Ha! I have one of these too. Lovely over Christmas, horrible once term started again. I have been trying to remind myself that this happened in September too, and we got through it, and it is really just testing boundaries and pushing at the people who care most as a security thing. Their friendships and relationships are so emotionally intense for them at this age, I think.

Apparently I am a terrible mother who doesn't care as well. . .

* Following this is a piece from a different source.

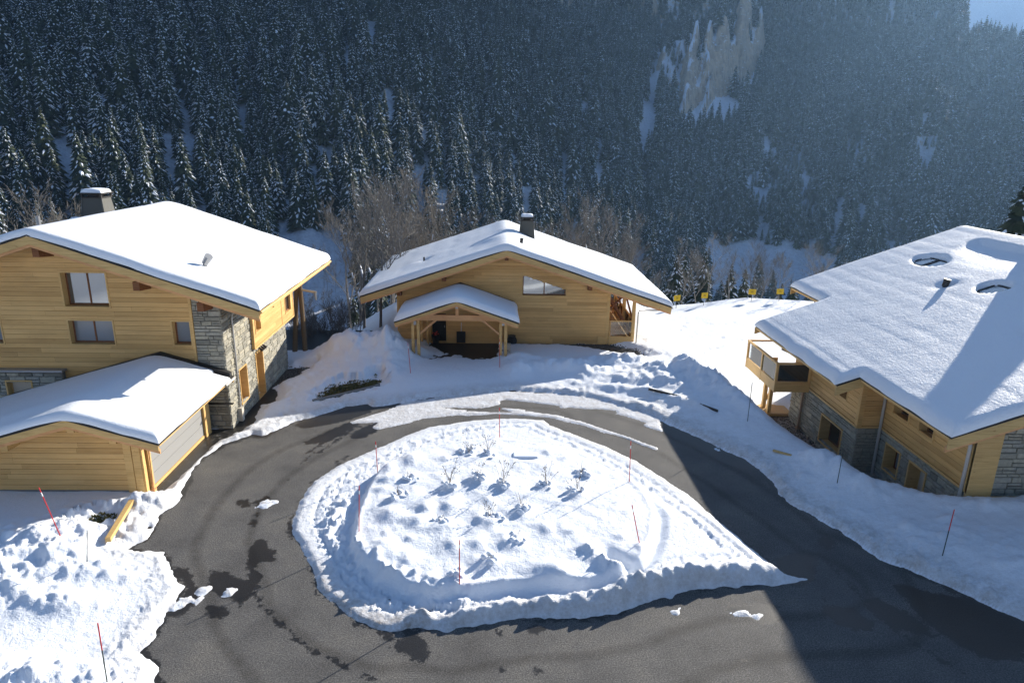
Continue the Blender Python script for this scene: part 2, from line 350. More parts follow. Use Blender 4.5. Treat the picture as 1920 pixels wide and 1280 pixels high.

Practically-speaking, we are seeing success with the penny jar: lots of opportunity to add to it for positive behaviour, so catching the good stuff and them seeing a tangible benefit straight away, and a big disincentive to losing a penny. We sat down and drew up the "rules" together e.g. we started with 10 pennies, if it drops below 5 no TV time at all that day, if it is at 11 on a Friday evening then you get to watch a film in the morning on Saturday (this was otherwise just a thing that happened anyway), 21 or more on a Friday evening and we can agree a "treat" e.g. an outing or activity for the weekend.

jaggythistle · 26/01/2014 21:47

DS1 gave me. "I'm not going to have a mummy any more." :(

He's definitely worse when tired/hungry/bored, I'm just not always the best at remembering that! His toddler brother is a crap at sleeping so my mind is not especially sharp. Blush

I forgot that a lazy Saturday in the house might suit me but he'll be climbing the walls.

perfectstorm · 26/01/2014 22:44

These are the days I doubt myself and wish I'd gone for a giant dose of naughty step in the first place!

Yeah, that sounds like me! I do all the reason, How To Talk, blah blah blah. And logically, I know it does work - most of the time. It's just hard to think you're ploughing the right farrow, when he morphs into Damien occasionally.

EirikurNoromaour · 26/01/2014 22:48

DS went through this stage at 4.5 for around 3-4 months. I don't think I managed anything very successfully. Shouted a lot. Naughty step isn't effective anymore so that was useless. Sometimes just sent him to his room to let myself calm down. Mostly just waited it out! He's delightful now until the next phase hits

princesspants · 27/01/2014 18:32

I tell the kids I will sell them on e bay if they moan/whine/don't cuddle/fight and get a new boy/girl who doesn't do anything as stated. This seems to work a treat. You can have that one if you like Grin!

I also say I will pack a bag and get on a train to Narnia and send for a new Mummy if they complain at me. So "it's not fair I wanted pasta and this fish is horrible you burnt it" Reply - "oh I am sorry I will pack my bag and get on the next train to Narnia and your new Mummy will be here first thing in the morning".
I get "Nooooo Mummy, I don't want a new Mummy, I want fish" - See what I did there.

Ok I might be messing them up for life but it quickly stops the above conversations going on too long.